Depois, com o passar dos anos, percebendo que a fé estava em diminuição, também entre o povo simples, sentia que era sempre mais urgente difundir a devoção a Nossa Senhora com o título de Auxiliadora, aquela que nos toma pela mão, que nos ajuda, que jamais nos perde de vista, que nos mantém unidos à Igreja. Não fui eu que inventei a devoção à Auxiliadora; fui seu incansável e convicto divulgador, isso sim. Explicava aos meus primeiros salesianos: “Não são mais os mornos a serem inflamados, os pecadores a serem convertidos, os inocentes a serem preservados, mas é a mesma Igreja católica que está sendo atacada”.

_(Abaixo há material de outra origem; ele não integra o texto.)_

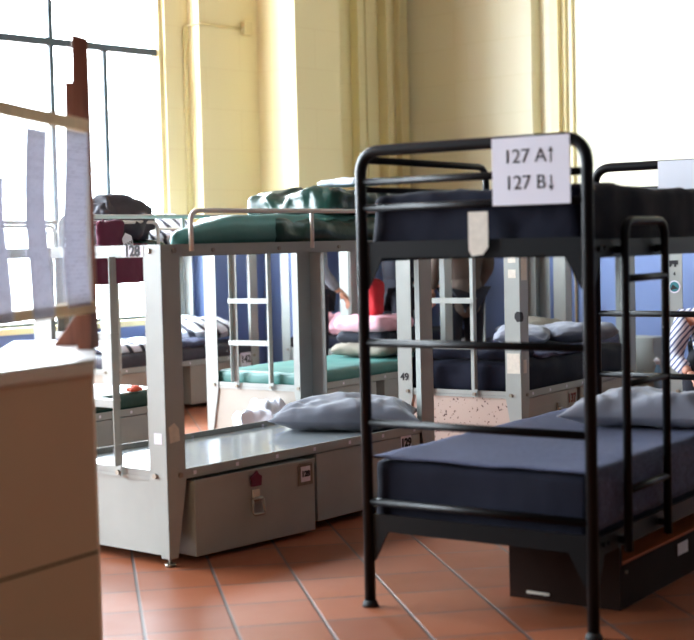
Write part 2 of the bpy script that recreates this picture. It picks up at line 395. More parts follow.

Recordo-me, embora um tremor de medo ainda hoje me assalta, daquela manhã em que dei início às escavações para construir o belo santuário a Ela dedicado. Com toda solenidade esvaziei nas mãos do chefe de obras o meu pobre porta moedas: dele saíram oito míseras moedinhas de cobre; era a primeira antecipação pela obra. Mas havia em mim uma certeza: “Nela eu coloquei toda a minha confiança”. Na mesma manhã, as várias cartas que eu tinha escrito na noite anterior ainda estavam na minha mesa; não tínhamos dinheiro em casa nem sequer para comprar os selos! Nossa Senhora haveria de ser a minha “mendicante”. Posso-te garantir: revelou-se uma mendicante muito capaz!
Quando consegui concluir a construção, podia dizer aos fiéis que ali acorriam: “Vede esta igreja? Maria a fez construir, diria, a força dos milagres”.
Agora e na hora da nossa morte
Os estudiosos salesianos que com tanto amor e obstinada exatidão escreveram muitas coisas sobre mim, perceberam que nas últimas orações feitas no leito da agonia, não é a habitual invocação Maria Auxiliadora que brota dos meus lábios, mas a súplica: Mãe, Maria Santíssima, Maria. Maria. Esquecimento meu? Não! Uma explicação certamente existe.
Ao final da vida, nos últimos estertores da agonia, chegara finalmente a tudo compreender. Queria morrer justamente como a criança do sonho de 62 anos atrás. Com Nossa Senhora que me tomava bondosamente pelas mãos, enquanto eu sussurrava: “Oh Mãe... Mãe... abri-me as portas do paraíso”.